Monday, February 7, 2011

Short Post 2/7

2/7/11

Oppression
I was following Frye’s argument fine through most of this piece until I got to the third page where she starts talking about how men hold doors open for women as a symbol of oppression. She says “[m]en will impose themselves awkwardly and jostle everyone in order to get to the door first.” I don’t think I’ve ever seen that happen. And if so, that is definitely a rare occurrence, not the norm. Of all the men I know, young and old, I don’t think many of them would make such an awkward situation just to open the door first. Usually, men open the door for women in a very nice way because it is considered polite. I understand that she is saying men do this because it used to be understood that women were incapable of doing things for themselves, but now I think this tradition is out of respect for women. I think of it more as men taking care of women because they can, not because women need the men to take care of them.
Next she complains that men help with trivial things like holding doors open, but they don’t help with “typing a report at 4:00a.m.” Why would a woman need a man’s help doing her own work? That doesn’t make sense. Then she says, “there is nothing but advice that women should stay indoors after dark, be chaperoned by a man, or when it comes down to it, ‘lie back and enjoy it.’” I know this was written in 1983, but I’ve never heard of women being told to do these things in the last 60 or 70 years (that’s just my approximation). Frye is over-analyzing this whole issue. She is taking something small and making it into a huge implication of male oppression of women as if they are servants or insignificant beings.

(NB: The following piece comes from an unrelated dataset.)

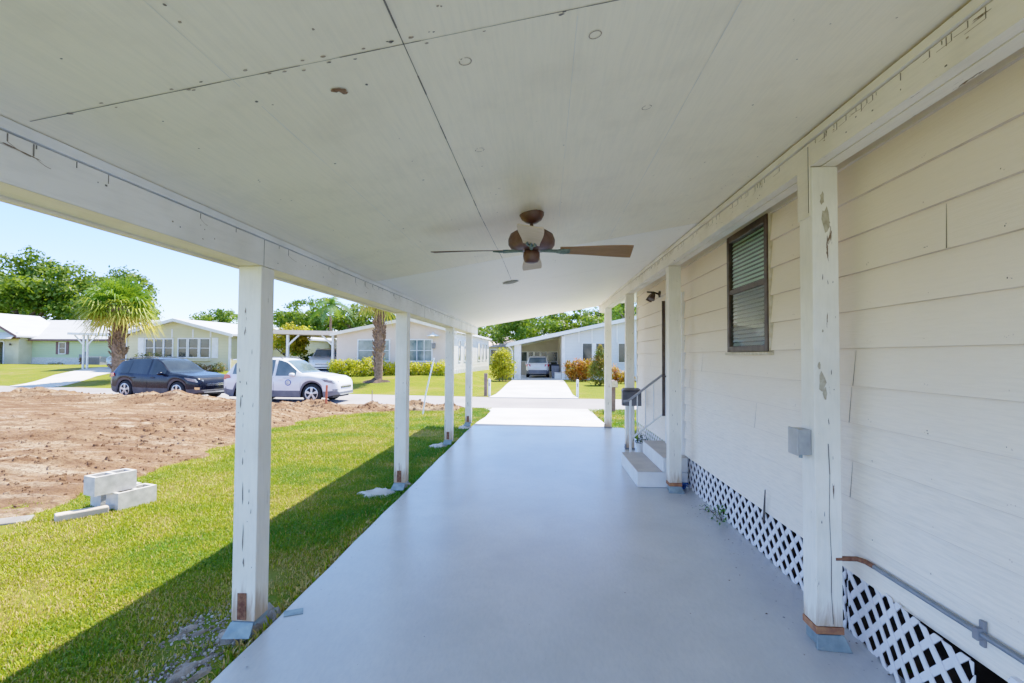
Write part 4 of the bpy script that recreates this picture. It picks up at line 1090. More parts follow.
def car(name, label, loc, rz, paint, clad='clad', L=4.6, H=1.68, W=1.84, group=None, cat='car', style='suv', emblem=None, rails=True):
    glass = 'car_glass' if paint == 'paint_dark' else 'car_glass_reflect'
    t = empty(name, label, cat, loc, rz, group)
    k = L/4.6; hz = H/1.68
    top = [(-2.30,.80),(-2.26,1.02),(-2.14,1.10),(-1.78,1.56),(-1.35,1.635),(-.45,1.68),(-.02,1.655),(.18,1.60),(.92,1.115),(1.2,1.09),(1.9,1.00),(2.16,.91),(2.27,.78),(2.30,.64)]
    sho = [(-2.30,.79),(-2.26,1.0),(-2.1,1.06),(-1.3,1.06),(0,1.01),(.85,1.015),(1.2,1.035),(1.9,.945),(2.16,.86),(2.27,.74),(2.30,.60)]
    hwf = [(-2.30,.70),(-2.24,.80),(-2.05,.885),(-1.6,.92),(1.5,.92),(1.9,.885),(2.15,.80),(2.26,.70),(2.30,.60)]
    xs_ = sorted(set([round(-2.30+.05*i,3) for i in range(93)] + [-2.28,-2.25,2.25,2.28]))
    AX = (-1.33, 1.36); AR = .425; WZ = .36
    S = []
    for x in xs_:
        zt = piece(x, top); zs = min(piece(x, sho), zt-.012); w = piece(x, hwf)*W/1.84
        zb = .24 if abs(x) < 1.9 else lerp(.24, .34, (abs(x)-1.9)/.4)
        for a in AX:
            if abs(x-a) < AR: zb = max(zb, WZ + math.sqrt(AR*AR-(x-a)**2))
        zb = min(zb, zs-.08); g = min(1, max(0, (zt-zs)/.58)); wr = w*lerp(.90, .735, g)
        zz = lambda q: lerp(zb, zs, q)
        sec = [(w*.955,zb), (w*.985,zz(.18)), (w*.992,zz(.30)), (w*1.0,zz(.55)), (w*.985,zz(.86)), (w*.955,zs), (lerp(w*.945,wr,.5),lerp(zs,zt-.055*g-.008,.52)), (wr,zt-.055*g-.006), (wr*.93,zt-.020*g-.003), (wr*.55,zt-.003), (0,zt)]
        S.append([(x*k, y, z*hz) for y, z in sec])
    n = len(S[0]); groups = {}
    def put(key, fc): groups.setdefault(key, MB()).add(fc, [tuple(range(len(fc)))])
    for i in range(len(S)-1):
        xm = (xs_[i]+xs_[i+1])/2
        zt, zs = piece(xm, top), piece(xm, sho); g = (zt-zs)/.58
        for j in range(n-1):
            for sgn in (1, -1):
                q = [S[i][j], S[i+1][j], S[i+1][j+1], S[i][j+1]]
                q = [(a, b*sgn, c) for a, b, c in q]
                key = 'body'
                if j in (5, 6) and g > .16:
                    if -1.86 < xm < -1.22: key = ('side_window', 0, sgn)
                    elif -1.14 < xm < -.20: key = ('side_window', 1, sgn)
                    elif -.10 < xm < .70: key = ('side_window', 2, sgn)
                if j in (8, 9) and .20 < xm < .90: key = 'windshield'
                if j in (8, 9) and -2.10 < xm < -1.80: key = 'rear_window'
                if j in (0, 1) : key = 'cladding'
                a_near = any(abs(xm-a) < AR+.06 for a in AX)
                put(key, q)
    for e, s in ((0, 1), (-1, 1)):
        P = [(x, y, z) for x, y, z in S[e]] + [(x, -y, z) for x, y, z in S[e][::-1]]
        put('body', P)
    mats = {'body': paint, 'cladding': clad, 'windshield': glass, 'rear_window': glass}
    def weld(mb): return mb
    import bmesh
    for key, mb in groups.items():
        nm = key if isinstance(key, str) else key[0]
        o = mb.build(nm, M[mats.get(nm, glass)], t)
        bm = bmesh.new(); bm.from_mesh(o.data); bmesh.ops.remove_doubles(bm, verts=bm.verts, dist=.0005); bmesh.ops.recalc_face_normals(bm, faces=bm.faces); bm.to_mesh(o.data); bm.free()
        o.data.polygons.foreach_set('use_smooth', [True]*len(o.data.polygons)); o.data.set_sharp_from_angle(angle=R(38))
    X = lambda v: v*k
    Z = lambda v: v*hz
    # hidden floor and arches
    mb = MB(); mb.box(X(-2.1),X(2.1),-.70,.70,.20,.50); mb.box(X(-1.8),X(1.0),-.66,.66,.50,Z(.98)); mb.build('underbody', M['black'], t)
    # wheels
    for a in AX:
        for sgn in (1, -1):
            w = MB().lathe([(.20,-.10),(.30,-.112),(.335,-.09),(.345,-.04),(.345,.04),(.335,.09),(.30,.112),(.235,.118),(.22,.10)], (0,0,0), 28, axis='y').build('wheel', M['tyre'], t, 50, loc=(X(a), sgn*(W/2-.125), .36))
            w.scale = (1.05,1,1.05)
            r = MB(); s = sgn
            r.lathe([(.222,.085*s),(.235,.117*s),(.215,.121*s),(.205,.105*s)], (0,0,0), 28, axis='y', cap=False)
            for q in range(5):
                th = q*1.2566+.3
                for d in (-.13, .13):
                    r.bar((.05*math.cos(th),.112*s,.05*math.sin(th)), (.212*math.cos(th+d),.110*s,.212*math.sin(th+d)), .042, .018, up=(0,1,0))
            r.lathe([(.06,.10*s),(.06,.122*s),(.03,.126*s)], (0,0,0), 14, axis='y')
            r.build('rim', M['rim'], w, 40)
            MB().lathe([(.21,.05*s),(.21,.06*s)], (0,0,0), 24, axis='y').build('brake_disc', M['black'], w)
    # lights, grille, bumpers, plates
    for sgn in (1, -1):
        hl = MB().hexa([(X(1.86),sgn*.888,Z(.80)),(X(2.19),sgn*.80,Z(.73)),(X(2.275),sgn*.55,Z(.73)),(X(2.20),sgn*.50,Z(.72)),(X(1.72),sgn*.915,Z(.915)),(X(2.12),sgn*.825,Z(.86)),(X(2.26),sgn*.53,Z(.82)),(X(2.1),sgn*.50,Z(.81))])
        hl.build('headlight', M['head_light'], t, 30, bevel=.008)
        MB().hexa([(X(2.14),sgn*.80,Z(.44)),(X(2.26),sgn*.70,Z(.44)),(X(2.30),sgn*.56,Z(.45)),(X(2.2),sgn*.55,Z(.45)),(X(2.14),sgn*.82,Z(.53)),(X(2.27),sgn*.71,Z(.53)),(X(2.305),sgn*.57,Z(.53)),(X(2.2),sgn*.55,Z(.53))]).build('fog_light', M['head_light'] if clad == 'clad_w' else M['chrome'], t)
        tl = MB().hexa([(X(-2.31),sgn*.52,Z(.87)),(X(-2.22),sgn*.845,Z(.86)),(X(-1.88),sgn*.915,Z(.93)),(X(-2.1),sgn*.50,Z(.87)),(X(-2.295),sgn*.56,Z(1.03)),(X(-2.20),sgn*.835,Z(1.045)),(X(-1.98),sgn*.893,Z(1.05)),(X(-2.1),sgn*.52,Z(1.03))])
        tl.build('tail_light', M['red_light'], t, 30, bevel=.01)
        mr = MB().lathe([(.03,-.10),(.075,-.08),(.085,0),(.075,.07),(.03,.09)], (0,0,0), 10, axis='x').build('mirror', M[paint], t, 60, loc=(X(.62), sgn*(W/2+.06), Z(1.06))); mr.scale = (.9,1.2,.85)
        if rails: MB().tube([(X(-1.55),sgn*.60,Z(1.60)),(X(-1.45),sgn*.60,Z(1.675)),(X(-.5),sgn*.60,Z(1.715)),(X(-.1),sgn*.60,Z(1.70)),(X(.04),sgn*.60,Z(1.65))], .016, 6).build('roof_rail', M['grey'], t)
        for xh in (-.98, .05): MB().bar((X(xh),sgn*(W/2+.012),Z(.885)), (X(xh+.19),sgn*(W/2+.012),Z(.89)), .02, .028).build('door_handle', M[paint], t, bevel=.004)
        for xd in (-1.18, -.15, .92):                                   # shut lines
            sm_ = MB(); sm_.bar((X(xd),sgn*(W/2*.996+.003),Z(.34)), (X(xd),sgn*(W/2+.004),Z(.66)), .008, .004); sm_.bar((X(xd),sgn*(W/2+.004),Z(.66)), (X(xd-.01),sgn*(W/2*.972),Z(.96)), .008, .004)
            sm_.build('door_seam', M['black'], t)
    MB().hexa([(X(2.2),-.48,Z(.56)),(X(2.315),-.44,Z(.56)),(X(2.315),.44,Z(.56)),(X(2.2),.48,Z(.56)),(X(2.2),-.52,Z(.70)),(X(2.285),-.50,Z(.70)),(X(2.285),.50,Z(.70)),(X(2.2),.52,Z(.70))]).build('grille', M['black'], t, bevel=.01)
    gb = MB()
    for z in (.60,.66): gb.bar((X(2.322),-.44,Z(z)), (X(2.322),.44,Z(z)), .012, .016)
    gb.build('grille_bar', M['chrome'], t)
    MB().hexa([(X(2.1),-.76,Z(.30)),(X(2.315),-.60,Z(.32)),(X(2.315),.60,Z(.32)),(X(2.1),.76,Z(.30)),(X(2.1),-.80,Z(.43)),(X(2.325),-.62,Z(.42)),(X(2.325),.62,Z(.42)),(X(2.1),.80,Z(.43))]).build('front_bumper', M[clad], t, bevel=.015)
    MB().bar((X(2.335),-.55,Z(.33)), (X(2.335),.55,Z(.33)), .02, .04).build('skid_plate', M['rim'], t)
    MB().hexa([(X(-2.36),-.62,Z(.36)),(X(-2.1),-.86,Z(.34)),(X(-2.1),.86,Z(.34)),(X(-2.36),.62,Z(.36)),(X(-2.345),-.66,Z(.60)),(X(-2.1),-.885,Z(.60)),(X(-2.1),.885,Z(.60)),(X(-2.345),.66,Z(.60))]).build('rear_bumper', M[clad], t, bevel=.02)
    MB().box(X(-2.33)-.004,X(-2.31),-.16,.16,Z(.70),Z(.80)).build('number_plate', M['plate'], t, bevel=.003)
    MB().hexa([(X(-2.02),-.60,Z(1.58)),(X(-1.7),-.62,Z(1.60)),(X(-1.7),.62,Z(1.60)),(X(-2.02),.60,Z(1.58)),(X(-2.04),-.58,Z(1.61)),(X(-1.7),-.60,Z(1.645)),(X(-1.7),.60,Z(1.645)),(X(-2.04),.58,Z(1.61))]).build('spoiler', M[paint], t, bevel=.006)
    return t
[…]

Gokova’s short writing was very inspiring, especially because it was written by a man. I agree with all of his ideals and I think his organization sounds really successful. I’m actually surprised that I never heard of anything like this before. Perhaps if there was more awareness in the United States that groups like this exist, men here would we more observant of gender issues just by knowing that they exist and people are working to change them.